**YOUR INSTRUCTIONS**
Your task is to return, exactly, the run of lines starting at the line holding "Keep writing the" and ending at the line holding "[M['joint'], M['gap_fill']]), kind='structure')", both ends included and no other lines.
========================
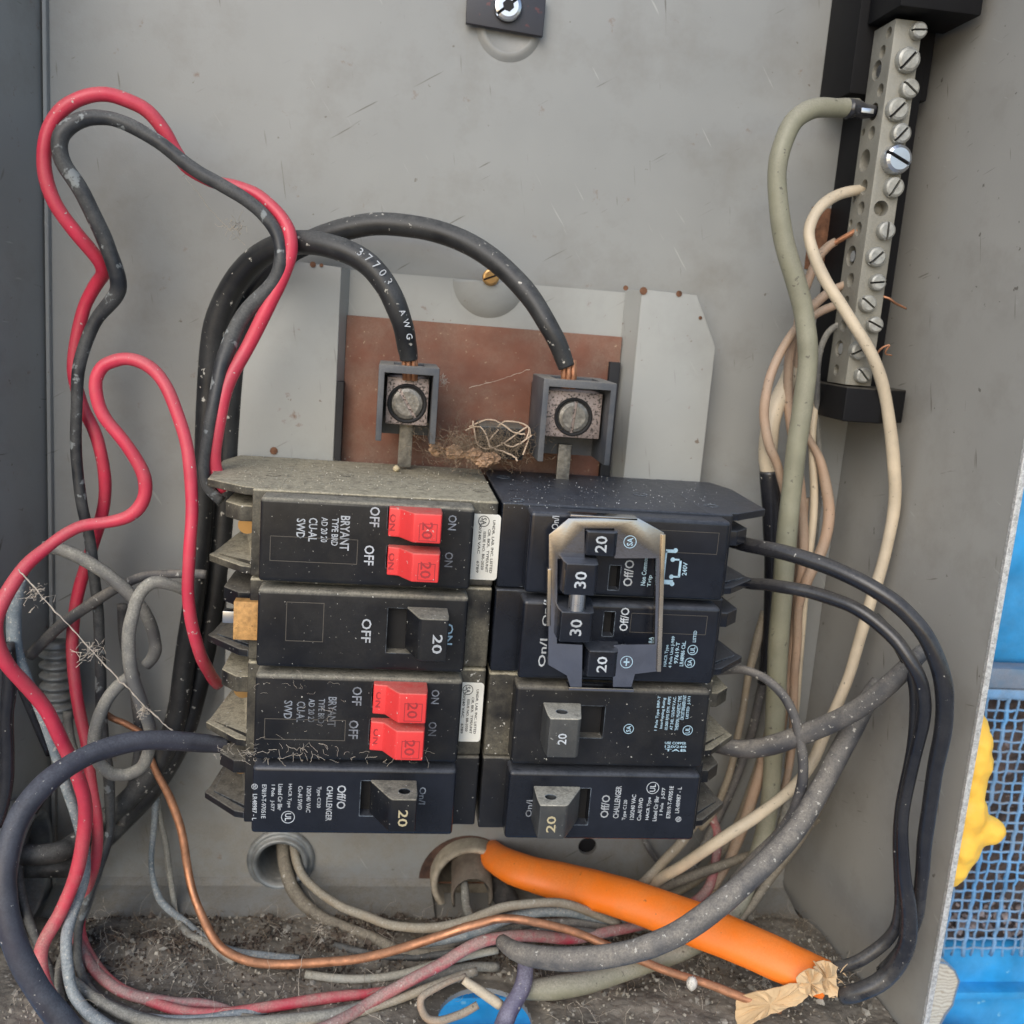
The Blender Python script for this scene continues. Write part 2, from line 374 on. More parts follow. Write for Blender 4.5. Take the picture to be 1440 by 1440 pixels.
lowb = board('board', zb - 130, zb, 40, BLUE, low, y=14)
box('ledge', low, BLUE, -420, 620, -16, -3, zb - 24, zb - 20, bev=1)
# peeled bare wood patch : planks of grain standing just proud behind a ragged paint rim
bm = bmesh.new()
outl = [(1290,1352),(1310,1350),(1330,1353),(1342,1364),(1348,1378),(1342,1398),(1338,1412),(1328,1425),(1318,1445),(1300,1470),(1240,1500),(1240,1352)]
pl = [at(px, py, 0) for px, py in outl]
add_prism(bm, [(p.x, p.z) for p in pl], -3, .6, 0, 'd')
pp = link('bare_patch', bm2me(bm), WOOD, low, label='bare grey weathered wood where paint peeled')
wn = WOOD.node_tree; tn = wn.nodes.new('ShaderNodeTexWave'); tn.bands_direction = 'Z'; tn.inputs['Scale'].default_value = 170; tn.inputs['Distortion'].default_value = 9
tn.inputs['Detail'].default_value = 4; gp = wn.nodes.new('ShaderNodeNewGeometry'); wn.links.new(gp.outputs['Position'], tn.inputs['Vector'])
cr = wn.nodes.new('ShaderNodeValToRGB'); cr.color_ramp.elements[0].color = (.40,.34,.26,1); cr.color_ramp.elements[0].position = .0; cr.color_ramp.elements[1].position = .6; cr.color_ramp.elements[1].color = (.60,.56,.47,1)
wn.links.new(tn.outputs[0], cr.inputs[0]); wn.links.new(cr.outputs[0], wn.nodes['Principled BSDF'].inputs['Base Color'])
rim = [p + Vector((R.uniform(-.2,.2), -.8, R.uniform(-.2,.2))) for p in pl[:10]]
bm = bmesh.new(); sweep(bm, rim, [.35 + .35 * R.random() for _ in rim], n=6); link('paint_rim', bm2me(bm), BLUED, low)
# leaf litter behind the mesh
bm = bmesh.new(); nx, nz_ = 110, 80; vs = []
for i in range(nx + 1):
    row = []
    for j in range(nz_ + 1):
        x = 194 + 240 * i / nx; zz = zb - 4 + (ztb - zb + 40) * j / nz_
        v = Vector((x * .12, zz * .12, 3)); q = noise.noise(v) * 4 + noise.noise(v * 2.7) * 3
        row.append(bm.verts.new((x, 34 + q - (1 - j / nz_) * 14, zz)))
    vs.append(row)
for i in range(nx):
    for j in range(nz_): bm.faces.new((vs[i][j], vs[i+1][j], vs[i+1][j+1], vs[i][j+1]))
link('leaf_litter', bm2me(bm), DARKB, kind='stuff', label='brown and grey leaf litter packed behind the blue wire mesh')
def chips(name, n, boxf, size, m, label, kind='stuff'):
    bm = bmesh.new()
    for _ in range(n):
        p = boxf(); s = size * R.uniform(.35, 1.2); k = R.randint(4, 5)
        ax = Vector((R.uniform(-1,1), R.uniform(-1,1), R.uniform(-1,1))).normalized(); u = ax.orthogonal().normalized(); v = ax.cross(u)
        top = bm.verts.new(p + ax * s * R.uniform(.3,.8)); bot = bm.verts.new(p - ax * s * .4)
        ring = [bm.verts.new(p + (u * math.cos(6.283*i/k) + v * math.sin(6.283*i/k)) * s * R.uniform(.6,1.2)) for i in range(k)]
        for i in range(k): bm.faces.new((ring[i], ring[(i+1)%k], top)); bm.faces.new((ring[(i+1)%k], ring[i], bot))
    return link(name, bm2me(bm), m, kind=kind, label=label)
chips('grit', 260, lambda: Vector((R.uniform(195, 340), R.uniform(12, 20), zb + 4 + abs(R.gauss(0, 9)))), 2.2, mat('pale_grit', (.40,.34,.33), .9, var=.5, vscale=150), 'pale grit and husks lodged behind the bottom of the blue mesh')
# the mesh itself, strand by strand
msh = empty('wire_mesh', 'blue painted square wire mesh over the wall opening', 'mesh', (230, -1, zb))
x0m, x1m = 193, 345; pitch = 5.1
def strand(p0, p1, r, sdd, wav):
    n = 36; pts = []
    for i in range(n + 1):
        p = p0.lerp(p1, i / n); a = math.pi * (p - p0).length / pitch + wav
        p = p + Vector((.35 * noise.noise(Vector((i * .3, sdd, 0))), 6 + (.7 + .3 * noise.noise(p * .11)) * math.cos(a), .7 * noise.noise(Vector((i * .3, sdd, 9)))))
        pts.append(p)
    bm = bmesh.new(); sweep(bm, pts, [r * (1 + .35 * noise.noise(Vector((i * .5, sdd, 3)))) for i in range(n + 1)], n=6)
    link('strand', bm2me(bm), BLUEM, msh, smooth=True)
nh = int((ztb - zb) / pitch) + 1
for i in range(nh):
    zz = ztb - 2 - i * pitch * 1.0
    strand(Vector((x0m, 0, zz)), Vector((x1m, 0, zz + R.uniform(-.6,.6))), .6, i, 0 if i % 2 else math.pi)
for i in range(int((x1m - x0m) / pitch)):
    xx = x0m + 4 + i * pitch
    strand(Vector((xx, 0, ztb)), Vector((xx + R.uniform(-.7,.7), 0, zb - 2)), 1.05 if i % 3 == 0 else .62, 50 + i, 0 if i % 2 else math.pi)

# ------------------------------------------------------------------ the box
BOX = empty('electrical_box', 'open grey painted metal enclosure holding the breakers and wires', 'electrical box', (35, 0, -250))
box('hole_backing', BOX, HOLE, 80, 115, -12, -4, -240, -205)  # added black plate that keeps the small back-wall hole dark
back = box('back_wall', BOX, PAINT, -127, 190, -2, 0, -250, 260)
c1, c2, c3 = at(395, 1208, 0), at(660, 1228, 0), at(826, 1190, 0)
cut(back, lambda bm: (add_cyl(bm, c1 + Vector((0, 6, 0)), (0,-1,0), 9.5, 12, 40), add_cyl(bm, c2 + Vector((0, 6, 0)), (0,-1,0), 16, 12, 40), add_cyl(bm, c3 + Vector((0, 6, 0)), (0,-1,0), 4.1, 12, 28)))
rw = prism('side_wall', BOX, PAINTR, [(190.0, -2), (191.5, -2), (205.3, 97), (203.5, 97)], -250, 260, label='right side wall with a bright worn front edge')
prism('worn_edge', rw, GALV, [(203.35, 97), (205.45, 97), (205.6, 98.4), (203.5, 98.4)], -250.2, 260, bev=.15)
lw = prism('side_wall', BOX, PAINT, [(-127, -2), (-128.5, -2), (-153.6, 97), (-152, 97)], -250, 260, label='left side wall with pressed ribs and a knockout')
for dd in (2.2,):
    prism('seam', lw, PAINT, [(-126.9, dd - 2), (-126.9 - .12 * 2, dd + .6), (-125.9, dd + .2), (-125.6, dd - 2)], -249, 258, bev=.25)
for dd in (38, 55):
    q = leftx(dd)
    prism('rib', lw, PAINT, [(q, dd - 4), (q + 1.4, dd - 1), (q + 1.1, dd + 1), (q - .6, dd + 4)], -240, -2, bev=.3)
KO = Vector((-134, -34, -216))
cut(lw, lambda bm: (add_cyl(bm, KO + Vector((-14, 0, 0)), (1,0,0), 19, 34, 40), add_box(bm, -150, -120, 52, 90, -255, -226)))
# floor with flange, knockout hole
fl = prism('floor_panel', BOX, PAINTR, [(-127, 0), (190, 0), (203.3, 97), (-151.8, 97)], -250, -248)
fh = at(668, 1425, 78); fh = Vector((46, -80, -248))
cut(fl, lambda bm: add_cyl(bm, fh + Vector((0, 0, -5)), (0,0,1), 17, 10, 40))
flg = prism('floor_flange', BOX, PAINT, [(0, -241), (3, -243.2), (21, -246.4), (23, -247.9), (0, -247.9)], -126.5, 189.5, axis='x', bev=.3)
cut(flg, lambda bm: add_cyl(bm, c2 + Vector((0, 6, 0)), (0,-1,0), 17.3, 40, 40))
# rusty joint strip
box('rust_seam', BOX, RUST, 20, 62, .05, .35, -243.3, -242.6)
box('rust_seam', BOX, RUST, -62, -20, .05, .35, -243.2, -242.7)
# embossed dimples
def dimple(c, r, parent, m=PAINT, n=('y')):
    bm = bmesh.new(); rings = []
    prof = [(r * 1.12, 0.03), (r * 1.0, .9), (r * .86, 1.5), (r * .8, 1.2), (r * .74, .9)]
    for rr, h in prof: rings.append([bm.verts.new((c.x + rr * math.cos(a), c.y - h, c.z + rr * math.sin(a))) for a in [2*math.pi*i/48 for i in range(48)]])
    for a, b in zip(rings, rings[1:]):
        for i in range(48): bm.faces.new((a[i], a[(i+1)%48], b[(i+1)%48], b[i]))
    bm.faces.new(rings[-1]); return link('embossed_boss', bm2me(bm), m, parent, smooth=True)
dimple(at(716, 38, 0), 11, BOX)
# right wall knockout ring
bm = bmesh.new(); kc = Vector((196.7, -48, -216)); kr = []
for rr in (17.5, 18.0, 18.6):
    kr.append([bm.verts.new((wallx(48 + rr * math.cos(a)) - (.35 if rr == 18.0 else .02), -48 - rr * math.cos(a), kc.z + rr * math.sin(a))) for a in [2*math.pi*i/48 for i in range(48)]])
for a, b in zip(kr, kr[1:]):
    for i in range(48): bm.faces.new((a[i], a[(i+1)%48], b[(i+1)%48], b[i]))
bm.free()
# seam between floor and right wall
prism('floor_seam', BOX, HOLE, [(189.0, 2), (189.9, 2), (202.6, 96), (201.6, 96)], -247.95, -247.6)
# hold-down tab at the top
tabc = at(712, 18, 4)
tab = empty('retaining_tab', 'black square tab under the bright round screw at the top', 'bracket', tabc)
tp = [at(657, -12, 4), at(768, -5, 4), at(763, 52, 4), at(655, 33, 4)]
prism('plate', tab, mat('black_tab', (.02,.02,.028), .4, dust=.2, spec=.3, scol=(.10,.03,.03), sscale=200), [(p.x, p.z) for p in tp], 2.2, 4.5, bev=.3, axis='d')
sc_c = at(714, 10, 5)
def screw(name, parent, c, r, h, ang, m, slotm=None, slot_w=.22, dome=True, **kw):
    """slotted round head facing the viewer: skirt, domed crown and a recessed slot"""
    bm = bmesh.new(); n = 28
    def ringv(rr, y): return [(c.x + rr * math.cos(2*math.pi*i/n + ang), c.y - y, c.z + rr * math.sin(2*math.pi*i/n + ang)) for i in range(n)]
    prof = [(r, 0), (r, h * .55), (r * .92, h * .85), (r * .72, h), (0.001, h * 1.03)]
    rs = [[bm.verts.new(v) for v in ringv(a, b)] for a, b in prof[:-1]]
    for a, b in zip(rs, rs[1:]):
        for i in range(n): bm.faces.new((a[i], a[(i+1)%n], b[(i+1)%n], b[i]))
    bm.faces.new(rs[-1]); bm.faces.new(rs[0][::-1])
    o = link(name, bm2me(bm), m, parent, **kw)
    if slot_w:
        u = Vector((math.cos(ang), 0, math.sin(ang))); v = Vector((-math.sin(ang), 0, math.cos(ang)))
        def f(b2):
            P = []
            for sx, sy in ((-1,-1),(1,-1),(1,1),(-1,1)):
                P.append(c + u * sx * r * 1.3 + v * sy * r * slot_w * .5)
            lo_ = [b2.verts.new(p + Vector((0, -h * .45, 0))) for p in P]; hi_ = [b2.verts.new(p + Vector((0, -h * 1.5, 0))) for p in P]
            b2.faces.new(lo_[::-1]); b2.faces.new(hi_)
            for i in range(4): b2.faces.new((lo_[i], lo_[(i+1)%4], hi_[(i+1)%4], hi_[i]))
        cut(o, f); L_ = r * .9
        bm = bmesh.new(); vs = []
        for dd_ in (h * .45 + .02, h * .45 + .07):
            vs.append([bm.verts.new(c + u * a_ * L_ + v * b_ * r * slot_w * .49 + Vector((0, -dd_, 0))) for a_, b_ in ((-1,-1),(1,-1),(1,1),(-1,1))])
        bm.faces.new(vs[0][::-1]); bm.faces.new(vs[1])
        for i in range(4): bm.faces.new((vs[0][i], vs[0][(i+1)%4], vs[1][(i+1)%4], vs[1][i]))
        link('slot', bm2me(bm), HOLE, o)
    for p in o.data.polygons: p.use_smooth = False
    return o
screw('screw', tab, sc_c, 5.2, 2.4, .7, SCRB, slot_w=.2)
cyl('recess', tab, HOLE, sc_c + Vector((0, -2.2, 0)), (0,-1,0), 2.2, .35, n=6)

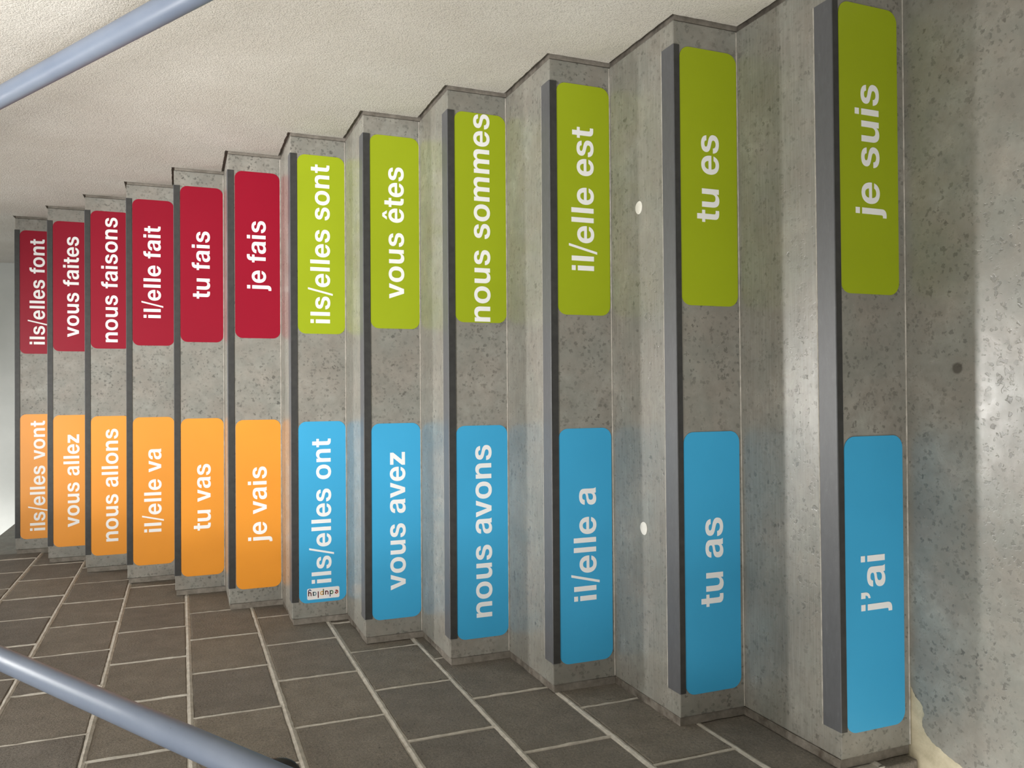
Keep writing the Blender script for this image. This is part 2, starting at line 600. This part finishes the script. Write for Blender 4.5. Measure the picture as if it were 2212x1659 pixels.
for c, z in enumerate(beds[:-1]):
    ridge(START_Y + 0.006, z, END_Y - 0.006, z, BED + 0.001)
for (y0, y1, z0, z1) in blocks:
    if y1 < END_Y - 0.02 and z0 > 0:
        ridge(y1 + PERP / 2, z0 - 0.003, y1 + PERP / 2, z1 + 0.003, PERP + 0.0005)
obj('mortar', bm, M['mortar'], wl)
bm = bmesh.new()
box(bm, XL - 0.10, XL - 0.001, 1.0, END_Y, beds[-1], 4.3)  # unseen wall part added to block sky light from the left
obj('shade_wall', bm, M['plaster'], wl)
# mortar fillet along the left ends of the steps
prof = stair_profile(-0.004, -0.004)
prof = roughen(prof, 0.03, 0.0018)
bm = bmesh.new()
prism(bm, [prof + [(3.40, LAND_Z - 0.004), (3.40, 1.9), (RY[0] + 0.30, FLOOR)]], lambda y, z, d: Vector((XL + 0.001 + d, y, z)), -XL - 0.002)
for f in bm.faces:
    f.normal_update()
    f.material_index = 1 if abs(f.normal.y) > 0.7 else 0
tag(obj('trim_2', bm, [M['joint'], M['gap_fill']]), kind='structure')

# ------------------------------------------------------------------ steps
ORD = ['bottom', 'second', 'third', 'fourth', 'fifth', 'sixth', 'seventh', 'eighth', 'ninth', 'tenth', 'eleventh', 'topmost']
NX0, NX1 = 0.0525, 1.4585
for i in range(12):
    y0, z1 = RY[i], TZ[i]
    z0 = TZ[i - 1] if i else FLOOR
    y1 = (RY[i + 1] + 0.002) if i < 11 else y0 + 0.36
    st = empty('stair_step', (W / 2, y0, z0))
    tag(st, '%s concrete stair step of the flight, under the riser words %s and %s' % (ORD[i], words[i][1].replace('/', ' '), words[i][0].replace('/', ' ')),
        'step', 'concrete steps of the flight')
    st['label'] = 'grey concrete step, %s of the flight, riser reading %s and %s' % (ORD[i], words[i][1], words[i][0])
    bm = bmesh.new()
    box(bm, -W / 2, W / 2, 0, y1 - y0, 0.0, z1 - z0 - 0.0, 0.0022, 2)
    below = SKEW[i - 1] if i else 0.0
    for v in bm.verts:
        v.co.z += (SKEW[i] if v.co.z > (z1 - z0) / 2 else below) * v.co.x
    for f in bm.faces:
        f.normal_update()
        f.material_index = 1 if f.normal.z > 0.9 else 0
    obj('block', bm, [M['riser'], M['tread']], st)
    # angled nosing strip glued over the front edge
    bm = bmesh.new()
    hz = z1 - z0
    lip = min(0.0185, -STK_TOP[i] - 0.0002 - SKEW[i] * 0.3)
    pr = [(-0.0030, -lip), (-0.0030, 0.0008), (-0.0018, 0.0022), (0.0440, 0.0022), (0.0455, 0.0006), (0.0455, -0.0010), (0.0010, -0.0010), (0.0010, -lip)]
    rows = []
    for x in (NX0 - W / 2, NX1 - W / 2):
        rows.append([bm.verts.new((x, py, hz + pz + SKEW[i] * x)) for py, pz in pr])
    for q in range(len(pr)):
        f = bm.faces.new((rows[0][q], rows[0][(q + 1) % len(pr)], rows[1][(q + 1) % len(pr)], rows[1][q]))
        f.material_index = 1 if q in (0, 7) else 0
    bm.faces.new(rows[0][::-1])
    bm.faces.new(rows[1])
    ns = obj('nosing_strip', bm, [M['rubber'], M['lip']], st)
    ns['label'] = 'grey rubber nosing strip with black front lip'
    bm = bmesh.new()
    box(bm, NX0 - W / 2 - 0.001, NX1 - W / 2 + 0.001, 0.0456, 0.0490, hz - 0.002, hz + 0.0012, 0.0005, 1)
    for v in bm.verts:
        v.co.z += SKEW[i] * v.co.x
    obj('adhesive_line', bm, M['adhesive_glint'], st)
    # thin pale strip painting the joint's glint where riser meets the surface below
    bm = bmesh.new()
    box(bm, -W / 2 + 0.002, W / 2 - 0.002, -0.0022, 0.003, 0.0, 0.0026, 0.0008, 1)
    for v in bm.verts:
        v.co.z += below * v.co.x
    obj('joint_glint', bm, M['adhesive_glint'], st)

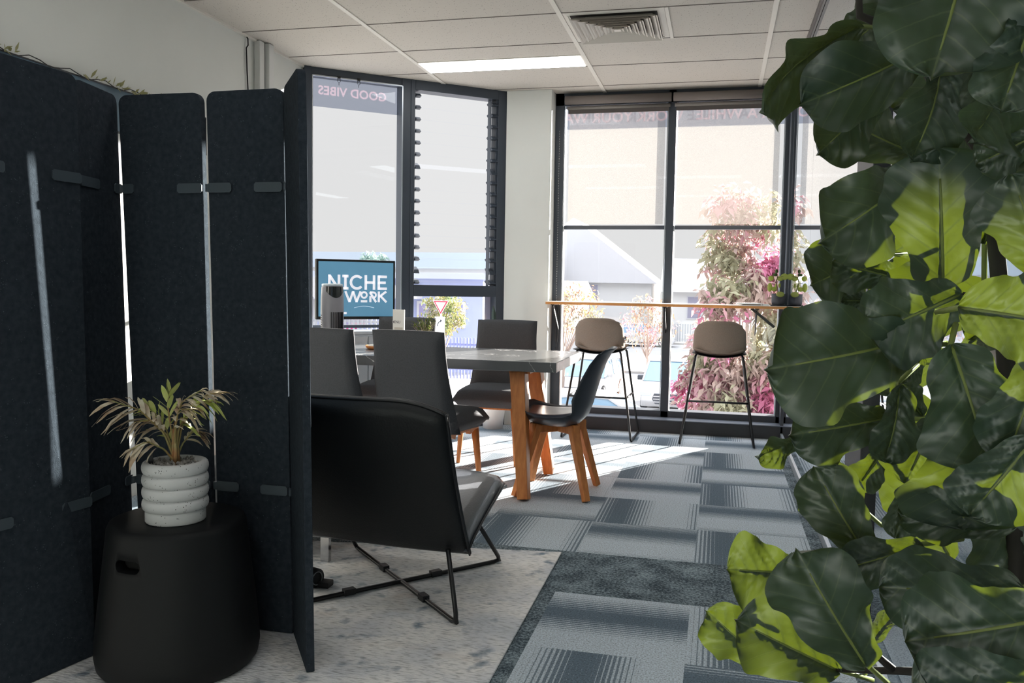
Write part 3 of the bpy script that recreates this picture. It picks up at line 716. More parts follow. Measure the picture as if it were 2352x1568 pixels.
========================
**EXERCISE OUTPUT**
Keep writing the Blender script for this image. This is part 2, starting at line 600. This part finishes the script. Write for Blender 4.5. Measure the picture as if it were 2212x1659 pixels.
for c, z in enumerate(beds[:-1]):
    ridge(START_Y + 0.006, z, END_Y - 0.006, z, BED + 0.001)
for (y0, y1, z0, z1) in blocks:
    if y1 < END_Y - 0.02 and z0 > 0:
        ridge(y1 + PERP / 2, z0 - 0.003, y1 + PERP / 2, z1 + 0.003, PERP + 0.0005)
obj('mortar', bm, M['mortar'], wl)
bm = bmesh.new()
box(bm, XL - 0.10, XL - 0.001, 1.0, END_Y, beds[-1], 4.3)  # unseen wall part added to block sky light from the left
obj('shade_wall', bm, M['plaster'], wl)
# mortar fillet along the left ends of the steps
prof = stair_profile(-0.004, -0.004)
prof = roughen(prof, 0.03, 0.0018)
bm = bmesh.new()
prism(bm, [prof + [(3.40, LAND_Z - 0.004), (3.40, 1.9), (RY[0] + 0.30, FLOOR)]], lambda y, z, d: Vector((XL + 0.001 + d, y, z)), -XL - 0.002)
for f in bm.faces:
    f.normal_update()
    f.material_index = 1 if abs(f.normal.y) > 0.7 else 0
tag(obj('trim_2', bm, [M['joint'], M['gap_fill']]), kind='structure')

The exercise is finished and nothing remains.